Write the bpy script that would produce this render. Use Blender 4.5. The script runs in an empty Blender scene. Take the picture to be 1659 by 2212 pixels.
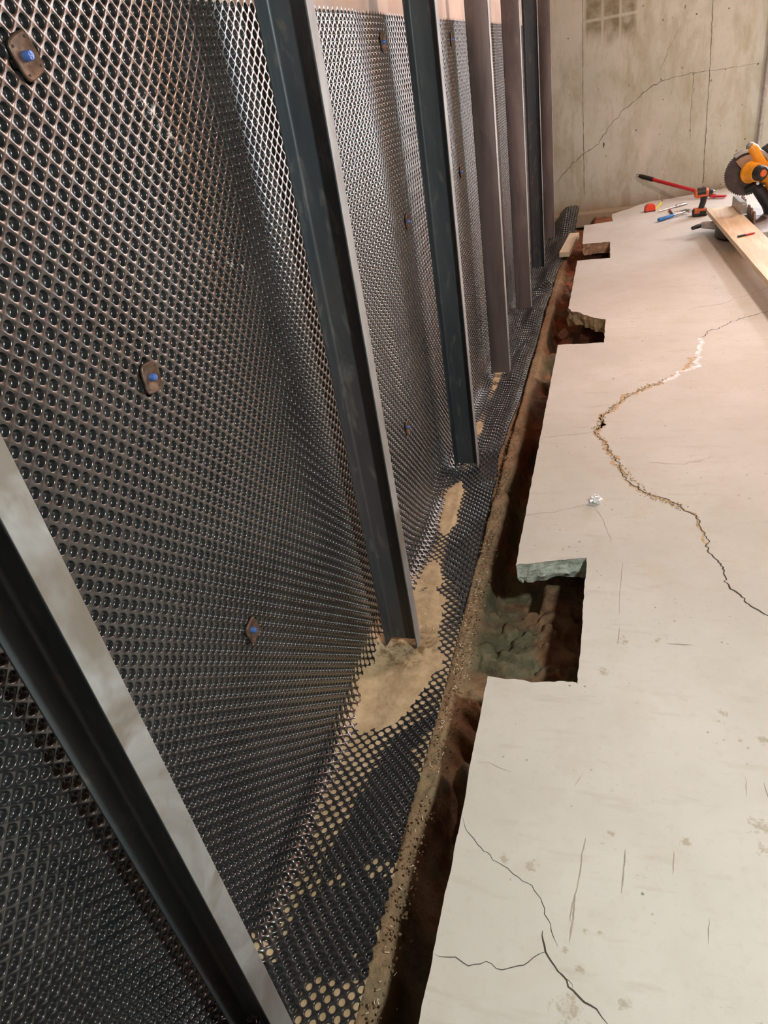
import bpy, bmesh, math, random
import numpy as np
from mathutils import Vector, Matrix
random.seed(4)
C = bpy.context.scene
COL = C.collection
# ---------------------------------------------------------------- camera maths
F, CX, CY = 1492.0, 829.5, 1106.0
dY = np.array([515, -1032, F]); dY /= np.linalg.norm(dY)
dD = np.array([432, 2374, F]); dD /= np.linalg.norm(dD)
dD = dD - dY * dD.dot(dY); dD /= np.linalg.norm(dD)
R = np.array([np.cross(dY, -dD), dY, -dD])
CAMZ = 1.0
def _ray(px, py): return R @ np.array([px - CX, py - CY, F])
def onz(px, py, z=0.0):
    d = _ray(px, py); p = d * ((z - CAMZ) / d[2]); return Vector((p[0], p[1], z))
def ony(px, py, y):
    d = _ray(px, py); p = d * (y / d[1]); return Vector((p[0], y, p[2] + CAMZ))
def onx(px, py, x):
    d = _ray(px, py); p = d * (x / d[0]); return Vector((x, p[1], p[2] + CAMZ))
cam_d = bpy.data.cameras.new('camera'); cam = bpy.data.objects.new('camera', cam_d); COL.objects.link(cam)
cam_d.sensor_fit = 'VERTICAL'; cam_d.sensor_height = 36; cam_d.sensor_width = 27
cam_d.lens = F / 2212 * 36; cam_d.clip_start = 0.02
r, u, b = R @ np.array([1, 0, 0]), R @ np.array([0, -1, 0]), R @ np.array([0, 0, -1])
cam.matrix_world = Matrix(((r[0], u[0], b[0], 0), (r[1], u[1], b[1], 0), (r[2], u[2], b[2], CAMZ), (0, 0, 0, 1)))
C.camera = cam
# ---------------------------------------------------------------- helpers
def tag(o, label=None, cat=None, group=None, kind=None):
    if label: o['label'] = label
    if cat: o['category'] = cat
    if group: o['group'] = group
    if kind: o['kind'] = kind
    return o
def empty(name, loc, rz=0, label=None, cat=None, group=None):
    o = bpy.data.objects.new(name, None); COL.objects.link(o); o.location = loc; o.rotation_euler = (0, 0, rz)
    o.empty_display_size = .02
    return tag(o, label, cat, group)
def obj(name, bm, mats, parent=None, smooth=False, bev=0, loc=None):
    me = bpy.data.meshes.new(name)
    if isinstance(bm, bmesh.types.BMesh):
        bmesh.ops.recalc_face_normals(bm, faces=bm.faces); bm.to_mesh(me); bm.free()
    else: me = bm
    for m in (mats if isinstance(mats, (list, tuple)) else [mats]): me.materials.append(m)
    if smooth:
        me.shade_smooth() if smooth is True else me.set_sharp_from_angle(angle=math.radians(smooth))
    o = bpy.data.objects.new(name, me); COL.objects.link(o)
    if parent: o.parent = parent
    if loc is not None: o.location = loc
    if bev:
        b = o.modifiers.new('b', 'BEVEL'); b.width = bev; b.segments = 2; b.limit_method = 'ANGLE'
    return o
def BM(): return bmesh.new()
def box(bm, c, s, rot=None, mi=0):
    vs = []
    for i in (-.5, .5):
        for j in (-.5, .5):
            for k in (-.5, .5):
                v = Vector((i * s[0], j * s[1], k * s[2]))
                if rot is not None: v = rot @ v
                vs.append(bm.verts.new(v + Vector(c)))
    for f in ((0, 1, 3, 2), (4, 6, 7, 5), (0, 4, 5, 1), (2, 3, 7, 6), (0, 2, 6, 4), (1, 5, 7, 3)):
        bm.faces.new([vs[q] for q in f]).material_index = mi
    return bm
def frame(d):
    d = Vector(d).normalized(); a = Vector((0, 0, 1)) if abs(d.z) < .95 else Vector((1, 0, 0))
    x = d.cross(a).normalized(); return x, d.cross(x).normalized(), d
def tube(bm, pts, rad, n=14, cap=True, mi=0, sq=1.0):
    pts = [Vector(p) for p in pts]; rings = []
    for i, p in enumerate(pts):
        d = pts[min(i + 1, len(pts) - 1)] - pts[max(i - 1, 0)]
        if i == 0: fx, fy, _ = frame(d)
        else:
            dn = d.normalized(); fx = (fx - dn * fx.dot(dn)).normalized(); fy = dn.cross(fx)
        rr = rad[i] if isinstance(rad, (list, tuple)) else rad
        rings.append([bm.verts.new(p + fx * (rr * math.cos(2 * math.pi * k / n)) + fy * (rr * sq * math.sin(2 * math.pi * k / n))) for k in range(n)])
    for a, b in zip(rings, rings[1:]):
        for k in range(n): bm.faces.new((a[k], a[(k + 1) % n], b[(k + 1) % n], b[k])).material_index = mi
    if cap:
        bm.faces.new(rings[0][::-1]).material_index = mi; bm.faces.new(rings[-1]).material_index = mi
    return bm
def prism(bm, poly, mat, h, mi=0):
    """poly 2D list extruded +-h/2 along local z, placed by 4x4 mat"""
    a = [bm.verts.new(mat @ Vector((x, y, -h / 2))) for x, y in poly]
    b = [bm.verts.new(mat @ Vector((x, y, h / 2))) for x, y in poly]
    bm.faces.new(a[::-1]).material_index = mi; bm.faces.new(b).material_index = mi
    for i in range(len(a)):
        j = (i + 1) % len(a); bm.faces.new((a[i], a[j], b[j], b[i])).material_index = mi
    return bm
# numpy value noise
def vnoise(x, y, seed=0):
    rs = np.random.RandomState(seed); T = rs.rand(256, 256)
    xi = np.floor(x).astype(int); yi = np.floor(y).astype(int); fx = x - xi; fy = y - yi
    fx = fx * fx * (3 - 2 * fx); fy = fy * fy * (3 - 2 * fy)
    g = lambda a, b: T[a % 256, b % 256]
    return (g(xi, yi) * (1 - fx) + g(xi + 1, yi) * fx) * (1 - fy) + (g(xi, yi + 1) * (1 - fx) + g(xi + 1, yi + 1) * fx) * fy
def fbm(x, y, oc=4, seed=0):
    v = 0; a = .5; t = 0
    for o in range(oc): v = v + a * vnoise(x * 2 ** o, y * 2 ** o, seed + o); t += a; a *= .5
    return v / t
def sst(a, b, x):
    t = np.clip((x - a) / (b - a), 0, 1); return t * t * (3 - 2 * t)
def gridmesh(name, X, Y, Z, keep=None):
    n, m = X.shape
    co = np.stack([X, Y, Z], -1).reshape(-1, 3).astype(np.float32)
    idx = np.arange(n * m).reshape(n, m)
    q = np.stack([idx[:-1, :-1], idx[1:, :-1], idx[1:, 1:], idx[:-1, 1:]], -1).reshape(-1, 4)
    if keep is not None:
        k = (keep[:-1, :-1] | keep[1:, :-1] | keep[1:, 1:] | keep[:-1, 1:]).reshape(-1); q = q[k]
        us, inv = np.unique(q, return_inverse=True); q = inv.reshape(-1, 4); co = co[us]
    return rawmesh(name, co, q.reshape(-1), np.full(len(q), 4))
def rawmesh(name, co, loops, sizes):
    me = bpy.data.meshes.new(name)
    me.vertices.add(len(co)); me.vertices.foreach_set('co', np.asarray(co, np.float32).reshape(-1))
    me.loops.add(len(loops)); me.loops.foreach_set('vertex_index', np.asarray(loops, np.int32))
    me.polygons.add(len(sizes)); st = np.concatenate([[0], np.cumsum(sizes)[:-1]])
    me.polygons.foreach_set('loop_start', st.astype(np.int32))
    me.polygons.foreach_set('use_smooth', np.ones(len(sizes), bool))
    me.update(calc_edges=True); me.validate()
    return me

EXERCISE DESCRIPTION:
Leaving the pictures aside, transcribe the entire listing exactly.

EXPECTED ANSWER:
Write the bpy script that would produce this render. Use Blender 4.5. The script runs in an empty Blender scene. Take the picture to be 1659 by 2212 pixels.
import bpy, bmesh, math, random
import numpy as np
from mathutils import Vector, Matrix
random.seed(4)
C = bpy.context.scene
COL = C.collection
# ---------------------------------------------------------------- camera maths
F, CX, CY = 1492.0, 829.5, 1106.0
dY = np.array([515, -1032, F]); dY /= np.linalg.norm(dY)
dD = np.array([432, 2374, F]); dD /= np.linalg.norm(dD)
dD = dD - dY * dD.dot(dY); dD /= np.linalg.norm(dD)
R = np.array([np.cross(dY, -dD), dY, -dD])
CAMZ = 1.0
def _ray(px, py): return R @ np.array([px - CX, py - CY, F])
def onz(px, py, z=0.0):
    d = _ray(px, py); p = d * ((z - CAMZ) / d[2]); return Vector((p[0], p[1], z))
def ony(px, py, y):
    d = _ray(px, py); p = d * (y / d[1]); return Vector((p[0], y, p[2] + CAMZ))
def onx(px, py, x):
    d = _ray(px, py); p = d * (x / d[0]); return Vector((x, p[1], p[2] + CAMZ))
cam_d = bpy.data.cameras.new('camera'); cam = bpy.data.objects.new('camera', cam_d); COL.objects.link(cam)
cam_d.sensor_fit = 'VERTICAL'; cam_d.sensor_height = 36; cam_d.sensor_width = 27
cam_d.lens = F / 2212 * 36; cam_d.clip_start = 0.02
r, u, b = R @ np.array([1, 0, 0]), R @ np.array([0, -1, 0]), R @ np.array([0, 0, -1])
cam.matrix_world = Matrix(((r[0], u[0], b[0], 0), (r[1], u[1], b[1], 0), (r[2], u[2], b[2], CAMZ), (0, 0, 0, 1)))
C.camera = cam
# ---------------------------------------------------------------- helpers
def tag(o, label=None, cat=None, group=None, kind=None):
    if label: o['label'] = label
    if cat: o['category'] = cat
    if group: o['group'] = group
    if kind: o['kind'] = kind
    return o
def empty(name, loc, rz=0, label=None, cat=None, group=None):
    o = bpy.data.objects.new(name, None); COL.objects.link(o); o.location = loc; o.rotation_euler = (0, 0, rz)
    o.empty_display_size = .02
    return tag(o, label, cat, group)
def obj(name, bm, mats, parent=None, smooth=False, bev=0, loc=None):
    me = bpy.data.meshes.new(name)
    if isinstance(bm, bmesh.types.BMesh):
        bmesh.ops.recalc_face_normals(bm, faces=bm.faces); bm.to_mesh(me); bm.free()
    else: me = bm
    for m in (mats if isinstance(mats, (list, tuple)) else [mats]): me.materials.append(m)
    if smooth:
        me.shade_smooth() if smooth is True else me.set_sharp_from_angle(angle=math.radians(smooth))
    o = bpy.data.objects.new(name, me); COL.objects.link(o)
    if parent: o.parent = parent
    if loc is not None: o.location = loc
    if bev:
        b = o.modifiers.new('b', 'BEVEL'); b.width = bev; b.segments = 2; b.limit_method = 'ANGLE'
    return o
def BM(): return bmesh.new()
def box(bm, c, s, rot=None, mi=0):
    vs = []
    for i in (-.5, .5):
        for j in (-.5, .5):
            for k in (-.5, .5):
                v = Vector((i * s[0], j * s[1], k * s[2]))
                if rot is not None: v = rot @ v
                vs.append(bm.verts.new(v + Vector(c)))
    for f in ((0, 1, 3, 2), (4, 6, 7, 5), (0, 4, 5, 1), (2, 3, 7, 6), (0, 2, 6, 4), (1, 5, 7, 3)):
        bm.faces.new([vs[q] for q in f]).material_index = mi
    return bm
def frame(d):
    d = Vector(d).normalized(); a = Vector((0, 0, 1)) if abs(d.z) < .95 else Vector((1, 0, 0))
    x = d.cross(a).normalized(); return x, d.cross(x).normalized(), d
def tube(bm, pts, rad, n=14, cap=True, mi=0, sq=1.0):
    pts = [Vector(p) for p in pts]; rings = []
    for i, p in enumerate(pts):
        d = pts[min(i + 1, len(pts) - 1)] - pts[max(i - 1, 0)]
        if i == 0: fx, fy, _ = frame(d)
        else:
            dn = d.normalized(); fx = (fx - dn * fx.dot(dn)).normalized(); fy = dn.cross(fx)
        rr = rad[i] if isinstance(rad, (list, tuple)) else rad
        rings.append([bm.verts.new(p + fx * (rr * math.cos(2 * math.pi * k / n)) + fy * (rr * sq * math.sin(2 * math.pi * k / n))) for k in range(n)])
    for a, b in zip(rings, rings[1:]):
        for k in range(n): bm.faces.new((a[k], a[(k + 1) % n], b[(k + 1) % n], b[k])).material_index = mi
    if cap:
        bm.faces.new(rings[0][::-1]).material_index = mi; bm.faces.new(rings[-1]).material_index = mi
    return bm
def prism(bm, poly, mat, h, mi=0):
    """poly 2D list extruded +-h/2 along local z, placed by 4x4 mat"""
    a = [bm.verts.new(mat @ Vector((x, y, -h / 2))) for x, y in poly]
    b = [bm.verts.new(mat @ Vector((x, y, h / 2))) for x, y in poly]
    bm.faces.new(a[::-1]).material_index = mi; bm.faces.new(b).material_index = mi
    for i in range(len(a)):
        j = (i + 1) % len(a); bm.faces.new((a[i], a[j], b[j], b[i])).material_index = mi
    return bm
# numpy value noise
def vnoise(x, y, seed=0):
    rs = np.random.RandomState(seed); T = rs.rand(256, 256)
    xi = np.floor(x).astype(int); yi = np.floor(y).astype(int); fx = x - xi; fy = y - yi
    fx = fx * fx * (3 - 2 * fx); fy = fy * fy * (3 - 2 * fy)
    g = lambda a, b: T[a % 256, b % 256]
    return (g(xi, yi) * (1 - fx) + g(xi + 1, yi) * fx) * (1 - fy) + (g(xi, yi + 1) * (1 - fx) + g(xi + 1, yi + 1) * fx) * fy
def fbm(x, y, oc=4, seed=0):
    v = 0; a = .5; t = 0
    for o in range(oc): v = v + a * vnoise(x * 2 ** o, y * 2 ** o, seed + o); t += a; a *= .5
    return v / t
def sst(a, b, x):
    t = np.clip((x - a) / (b - a), 0, 1); return t * t * (3 - 2 * t)
def gridmesh(name, X, Y, Z, keep=None):
    n, m = X.shape
    co = np.stack([X, Y, Z], -1).reshape(-1, 3).astype(np.float32)
    idx = np.arange(n * m).reshape(n, m)
    q = np.stack([idx[:-1, :-1], idx[1:, :-1], idx[1:, 1:], idx[:-1, 1:]], -1).reshape(-1, 4)
    if keep is not None:
        k = (keep[:-1, :-1] | keep[1:, :-1] | keep[1:, 1:] | keep[:-1, 1:]).reshape(-1); q = q[k]
        us, inv = np.unique(q, return_inverse=True); q = inv.reshape(-1, 4); co = co[us]
    return rawmesh(name, co, q.reshape(-1), np.full(len(q), 4))
def rawmesh(name, co, loops, sizes):
    me = bpy.data.meshes.new(name)
    me.vertices.add(len(co)); me.vertices.foreach_set('co', np.asarray(co, np.float32).reshape(-1))
    me.loops.add(len(loops)); me.loops.foreach_set('vertex_index', np.asarray(loops, np.int32))
    me.polygons.add(len(sizes)); st = np.concatenate([[0], np.cumsum(sizes)[:-1]])
    me.polygons.foreach_set('loop_start', st.astype(np.int32))
    me.polygons.foreach_set('use_smooth', np.ones(len(sizes), bool))
    me.update(calc_edges=True); me.validate()
    return me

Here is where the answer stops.